The first thought I had is that you are handing off a process to the production DBAs but have no idea what impact it has on the environment. In that scenario, I think anyone would be (or should be) nervous. I don't know much about the DACPAC extraction other than it does a bunch of dynamic SQL from what I remember. And any SQL statement will take locks and whether shared or exclusive, those can impact other processes. The impact depends on a lot of variables.
And then my other thought is why would you be in a position to get all the environments in sync when you don't have access to all the environments. That seems odd. But we all are in odd positions sometimes.
Maybe part of the how to decide a direction for this task could be to involve the DBAs and/or your manager in the process? If others are going to have skin in the game, it seems like they might want to have some say in the process.

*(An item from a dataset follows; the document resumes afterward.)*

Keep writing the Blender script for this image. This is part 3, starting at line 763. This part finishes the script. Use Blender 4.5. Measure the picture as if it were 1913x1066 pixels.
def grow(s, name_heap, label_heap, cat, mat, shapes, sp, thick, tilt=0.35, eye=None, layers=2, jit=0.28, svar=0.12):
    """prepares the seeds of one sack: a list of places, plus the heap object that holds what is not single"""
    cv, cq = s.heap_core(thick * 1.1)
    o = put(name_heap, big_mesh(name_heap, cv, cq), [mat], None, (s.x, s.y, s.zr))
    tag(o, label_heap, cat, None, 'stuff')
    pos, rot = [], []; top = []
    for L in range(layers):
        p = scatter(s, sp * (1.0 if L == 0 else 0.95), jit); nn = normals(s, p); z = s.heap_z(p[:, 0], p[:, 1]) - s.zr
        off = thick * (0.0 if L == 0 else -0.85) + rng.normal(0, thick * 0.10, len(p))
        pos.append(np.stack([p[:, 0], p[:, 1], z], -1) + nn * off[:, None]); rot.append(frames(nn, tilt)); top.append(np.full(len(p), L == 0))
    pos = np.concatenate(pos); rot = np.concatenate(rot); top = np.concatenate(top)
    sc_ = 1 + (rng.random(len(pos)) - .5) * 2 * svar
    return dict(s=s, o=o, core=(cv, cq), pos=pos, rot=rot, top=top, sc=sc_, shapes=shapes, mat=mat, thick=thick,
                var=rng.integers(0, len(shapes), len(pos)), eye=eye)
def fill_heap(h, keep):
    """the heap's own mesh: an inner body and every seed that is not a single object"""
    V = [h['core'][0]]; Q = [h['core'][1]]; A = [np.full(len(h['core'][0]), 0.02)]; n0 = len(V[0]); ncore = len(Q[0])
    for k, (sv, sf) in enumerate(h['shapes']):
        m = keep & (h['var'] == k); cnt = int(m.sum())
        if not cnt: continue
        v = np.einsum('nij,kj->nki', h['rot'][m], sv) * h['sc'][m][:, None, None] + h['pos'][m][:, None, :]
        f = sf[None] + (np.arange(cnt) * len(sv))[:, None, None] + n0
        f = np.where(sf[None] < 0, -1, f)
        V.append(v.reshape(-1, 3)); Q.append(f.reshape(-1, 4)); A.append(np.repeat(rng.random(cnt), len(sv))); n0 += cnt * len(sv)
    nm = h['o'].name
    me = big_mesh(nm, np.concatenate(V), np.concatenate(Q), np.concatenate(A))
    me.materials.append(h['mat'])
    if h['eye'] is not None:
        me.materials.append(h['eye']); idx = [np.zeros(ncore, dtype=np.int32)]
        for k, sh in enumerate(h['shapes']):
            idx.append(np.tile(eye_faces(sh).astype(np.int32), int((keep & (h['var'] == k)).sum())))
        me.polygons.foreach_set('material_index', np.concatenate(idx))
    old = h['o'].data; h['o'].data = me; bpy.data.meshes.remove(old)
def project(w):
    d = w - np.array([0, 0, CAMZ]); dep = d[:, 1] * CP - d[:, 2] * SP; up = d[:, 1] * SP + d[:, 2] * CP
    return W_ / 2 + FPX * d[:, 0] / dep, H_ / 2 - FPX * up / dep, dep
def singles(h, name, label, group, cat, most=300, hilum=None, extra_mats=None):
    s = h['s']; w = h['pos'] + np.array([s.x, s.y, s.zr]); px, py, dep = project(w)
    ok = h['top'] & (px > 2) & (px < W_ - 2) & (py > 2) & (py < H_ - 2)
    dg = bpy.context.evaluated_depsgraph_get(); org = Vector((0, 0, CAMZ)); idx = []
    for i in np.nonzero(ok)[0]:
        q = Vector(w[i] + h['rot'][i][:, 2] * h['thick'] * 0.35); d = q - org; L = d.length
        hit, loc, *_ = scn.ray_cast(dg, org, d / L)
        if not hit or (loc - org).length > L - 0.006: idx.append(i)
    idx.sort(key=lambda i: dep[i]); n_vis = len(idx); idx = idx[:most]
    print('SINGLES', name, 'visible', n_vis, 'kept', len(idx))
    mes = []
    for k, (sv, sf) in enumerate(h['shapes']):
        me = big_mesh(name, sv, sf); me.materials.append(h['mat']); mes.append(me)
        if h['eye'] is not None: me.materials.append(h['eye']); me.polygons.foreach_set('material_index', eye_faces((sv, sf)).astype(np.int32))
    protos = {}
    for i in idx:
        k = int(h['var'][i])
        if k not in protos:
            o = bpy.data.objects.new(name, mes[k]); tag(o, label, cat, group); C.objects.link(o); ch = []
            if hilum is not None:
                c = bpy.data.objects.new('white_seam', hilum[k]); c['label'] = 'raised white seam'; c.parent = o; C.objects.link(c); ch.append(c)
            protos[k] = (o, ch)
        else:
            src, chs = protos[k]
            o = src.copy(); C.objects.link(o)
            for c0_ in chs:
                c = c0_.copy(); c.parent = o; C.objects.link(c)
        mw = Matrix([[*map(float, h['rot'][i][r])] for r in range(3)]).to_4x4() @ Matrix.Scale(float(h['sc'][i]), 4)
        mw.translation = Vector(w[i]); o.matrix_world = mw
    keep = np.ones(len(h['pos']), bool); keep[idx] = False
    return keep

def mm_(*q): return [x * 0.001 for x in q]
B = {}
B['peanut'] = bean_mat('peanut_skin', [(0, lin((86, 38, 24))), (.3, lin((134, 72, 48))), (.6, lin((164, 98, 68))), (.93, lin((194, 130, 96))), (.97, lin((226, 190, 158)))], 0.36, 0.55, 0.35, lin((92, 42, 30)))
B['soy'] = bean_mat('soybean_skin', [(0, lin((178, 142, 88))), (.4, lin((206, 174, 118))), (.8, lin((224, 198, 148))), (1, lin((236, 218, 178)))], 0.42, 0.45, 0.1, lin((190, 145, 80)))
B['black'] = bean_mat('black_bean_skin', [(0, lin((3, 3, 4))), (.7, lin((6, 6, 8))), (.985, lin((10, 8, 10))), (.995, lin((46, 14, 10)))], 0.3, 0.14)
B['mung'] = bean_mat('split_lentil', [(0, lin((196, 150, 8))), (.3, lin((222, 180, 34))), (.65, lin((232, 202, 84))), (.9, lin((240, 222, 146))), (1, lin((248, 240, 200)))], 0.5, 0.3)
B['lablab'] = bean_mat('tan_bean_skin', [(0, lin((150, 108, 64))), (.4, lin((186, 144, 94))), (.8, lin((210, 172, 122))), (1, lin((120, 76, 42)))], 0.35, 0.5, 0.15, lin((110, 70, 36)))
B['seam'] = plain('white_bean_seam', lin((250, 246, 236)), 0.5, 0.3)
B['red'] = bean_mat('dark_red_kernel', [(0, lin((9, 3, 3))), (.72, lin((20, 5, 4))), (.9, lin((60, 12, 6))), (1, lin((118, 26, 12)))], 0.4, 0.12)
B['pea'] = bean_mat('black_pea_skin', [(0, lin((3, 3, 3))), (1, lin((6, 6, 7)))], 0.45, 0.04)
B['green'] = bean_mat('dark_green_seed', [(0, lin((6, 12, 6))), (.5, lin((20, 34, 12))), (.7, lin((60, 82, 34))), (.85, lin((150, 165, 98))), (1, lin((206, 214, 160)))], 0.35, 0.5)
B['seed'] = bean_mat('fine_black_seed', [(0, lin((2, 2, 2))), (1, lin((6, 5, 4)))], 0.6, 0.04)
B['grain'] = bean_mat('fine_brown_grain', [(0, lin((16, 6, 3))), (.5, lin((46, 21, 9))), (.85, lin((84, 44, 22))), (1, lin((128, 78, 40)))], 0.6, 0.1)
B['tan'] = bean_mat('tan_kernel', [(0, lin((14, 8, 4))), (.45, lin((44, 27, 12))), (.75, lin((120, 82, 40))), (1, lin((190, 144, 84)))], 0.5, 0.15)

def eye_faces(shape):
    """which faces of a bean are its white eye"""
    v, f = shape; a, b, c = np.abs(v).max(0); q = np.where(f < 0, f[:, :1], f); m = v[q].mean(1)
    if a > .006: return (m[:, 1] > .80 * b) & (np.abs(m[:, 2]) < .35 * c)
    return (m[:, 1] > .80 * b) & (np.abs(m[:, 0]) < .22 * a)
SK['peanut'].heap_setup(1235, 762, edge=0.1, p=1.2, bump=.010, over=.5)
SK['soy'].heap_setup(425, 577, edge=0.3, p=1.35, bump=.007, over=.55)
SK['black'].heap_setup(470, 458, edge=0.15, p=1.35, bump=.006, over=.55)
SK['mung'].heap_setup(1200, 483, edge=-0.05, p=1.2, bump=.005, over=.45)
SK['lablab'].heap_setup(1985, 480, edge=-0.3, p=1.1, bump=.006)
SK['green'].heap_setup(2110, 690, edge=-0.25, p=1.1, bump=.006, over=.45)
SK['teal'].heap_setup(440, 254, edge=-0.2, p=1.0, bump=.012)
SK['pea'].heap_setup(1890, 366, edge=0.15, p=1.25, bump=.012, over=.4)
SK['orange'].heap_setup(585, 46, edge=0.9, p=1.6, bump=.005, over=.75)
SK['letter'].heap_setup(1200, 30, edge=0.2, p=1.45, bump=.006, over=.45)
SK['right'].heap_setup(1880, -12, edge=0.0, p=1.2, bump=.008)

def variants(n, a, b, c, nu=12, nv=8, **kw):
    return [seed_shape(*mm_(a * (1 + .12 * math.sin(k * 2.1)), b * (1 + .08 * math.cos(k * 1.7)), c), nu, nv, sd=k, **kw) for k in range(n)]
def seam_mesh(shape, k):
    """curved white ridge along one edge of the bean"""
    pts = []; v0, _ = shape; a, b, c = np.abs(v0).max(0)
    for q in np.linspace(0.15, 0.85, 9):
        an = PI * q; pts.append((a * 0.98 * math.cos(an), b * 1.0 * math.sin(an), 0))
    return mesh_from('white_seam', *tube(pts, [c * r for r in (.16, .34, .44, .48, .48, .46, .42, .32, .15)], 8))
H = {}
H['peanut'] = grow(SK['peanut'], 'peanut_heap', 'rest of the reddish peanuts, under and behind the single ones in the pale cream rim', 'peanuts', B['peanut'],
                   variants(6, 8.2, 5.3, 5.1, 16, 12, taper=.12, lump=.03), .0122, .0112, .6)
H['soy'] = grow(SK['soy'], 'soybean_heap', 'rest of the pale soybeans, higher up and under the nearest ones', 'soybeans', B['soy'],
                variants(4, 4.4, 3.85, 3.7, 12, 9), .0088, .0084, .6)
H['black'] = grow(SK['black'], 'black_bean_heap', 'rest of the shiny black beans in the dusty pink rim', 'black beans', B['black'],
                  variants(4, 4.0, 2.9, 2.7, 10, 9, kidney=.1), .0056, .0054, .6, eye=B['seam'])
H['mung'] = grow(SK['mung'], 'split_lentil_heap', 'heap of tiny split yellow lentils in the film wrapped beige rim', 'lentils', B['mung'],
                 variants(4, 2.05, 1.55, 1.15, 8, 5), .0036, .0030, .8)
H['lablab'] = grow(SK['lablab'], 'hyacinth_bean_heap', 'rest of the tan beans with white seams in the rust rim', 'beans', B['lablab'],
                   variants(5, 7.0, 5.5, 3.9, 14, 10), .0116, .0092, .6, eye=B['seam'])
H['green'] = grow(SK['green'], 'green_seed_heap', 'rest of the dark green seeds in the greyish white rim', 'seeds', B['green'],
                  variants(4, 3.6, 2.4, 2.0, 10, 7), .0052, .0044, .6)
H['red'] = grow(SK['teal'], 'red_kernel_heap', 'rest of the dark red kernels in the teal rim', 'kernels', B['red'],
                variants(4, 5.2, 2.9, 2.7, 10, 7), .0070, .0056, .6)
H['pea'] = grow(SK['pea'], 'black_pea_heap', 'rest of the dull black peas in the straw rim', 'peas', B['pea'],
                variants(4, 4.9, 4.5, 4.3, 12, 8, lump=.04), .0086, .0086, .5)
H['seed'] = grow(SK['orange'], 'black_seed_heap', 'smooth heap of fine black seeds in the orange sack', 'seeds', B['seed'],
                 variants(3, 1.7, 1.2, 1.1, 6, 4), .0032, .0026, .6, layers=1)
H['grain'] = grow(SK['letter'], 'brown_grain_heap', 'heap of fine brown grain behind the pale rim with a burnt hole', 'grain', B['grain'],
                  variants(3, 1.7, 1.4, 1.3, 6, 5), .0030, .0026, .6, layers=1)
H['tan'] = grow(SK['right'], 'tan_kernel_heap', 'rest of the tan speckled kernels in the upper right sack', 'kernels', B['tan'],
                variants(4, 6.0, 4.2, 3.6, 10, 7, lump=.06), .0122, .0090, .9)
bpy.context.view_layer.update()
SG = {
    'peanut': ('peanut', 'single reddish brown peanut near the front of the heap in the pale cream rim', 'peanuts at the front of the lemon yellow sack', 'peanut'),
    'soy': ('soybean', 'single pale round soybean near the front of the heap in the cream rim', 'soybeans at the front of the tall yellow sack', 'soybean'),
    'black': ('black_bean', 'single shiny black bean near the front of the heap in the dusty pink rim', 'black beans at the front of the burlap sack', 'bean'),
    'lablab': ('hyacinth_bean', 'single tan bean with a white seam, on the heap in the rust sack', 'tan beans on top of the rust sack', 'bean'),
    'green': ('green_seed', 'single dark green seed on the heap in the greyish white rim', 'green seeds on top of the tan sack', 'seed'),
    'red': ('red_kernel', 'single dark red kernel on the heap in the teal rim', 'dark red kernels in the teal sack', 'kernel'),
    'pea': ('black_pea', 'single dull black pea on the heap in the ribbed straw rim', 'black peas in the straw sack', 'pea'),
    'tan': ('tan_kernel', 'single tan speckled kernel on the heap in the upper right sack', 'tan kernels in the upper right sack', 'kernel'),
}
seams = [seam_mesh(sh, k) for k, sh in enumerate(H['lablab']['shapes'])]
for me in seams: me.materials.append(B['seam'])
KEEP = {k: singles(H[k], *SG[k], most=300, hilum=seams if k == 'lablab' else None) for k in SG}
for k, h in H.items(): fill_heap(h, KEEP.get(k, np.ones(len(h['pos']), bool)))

Are they open to using a third party product? When you want to do compares of a lot of databases in different environments, those tools generally pay for themselves. I personally like using SQL Compare from RedGate. I've recommended it at many places and I think every places has been happy with that purchase. Sometimes talking a company into something like that can be just as an important skill as the more coding centric skills.
Sue
August 15, 2016 at 2:28 am
I was playing around with this and saw the following - however don't take my word for it test yourself.
DACPACs I saw:
GRANTSch-S
BACPACs I saw:
GRANTX
GRANTSch-S
GRANTSch-M
GRANTIS
August 16, 2016 at 1:56 am
Thanks for this - you inspired me to look at trace options and look at locks acquired and indeed for DACPAC extraction I am only seeing Sch-S locks which I now know (after a bit of reading) will only block Sch-M locks for DDL operations - DML operations shouldn't be affected.
Many thanks!
August 16, 2016 at 2:25 am
Sue_H (8/12/2016)
Andrew Causon (8/12/2016)
I'm hoping that someone can answer this as I have scoured the internet for something relevant to no avail.As a developer coming into an organisation where data security is very tight, I have no access to Live or Pre-production database instances.
I am tasked with aligning the schemas for all our environments to give confidence that what we have in source control is the one version of the truth.
Now there are a lot of databases which will need to be covered, so I decided to automate the extraction of DACPACs for all databases on the selected instances via Powershell and either DacFx or SQLPackage.exe, which works very well.
However, passing this to a DBA to run on Live is making them very nervous.
So, does DACPAC extraction with DacFx/SQLPackage.exe cause locking and risk blocking applications running in the live environment?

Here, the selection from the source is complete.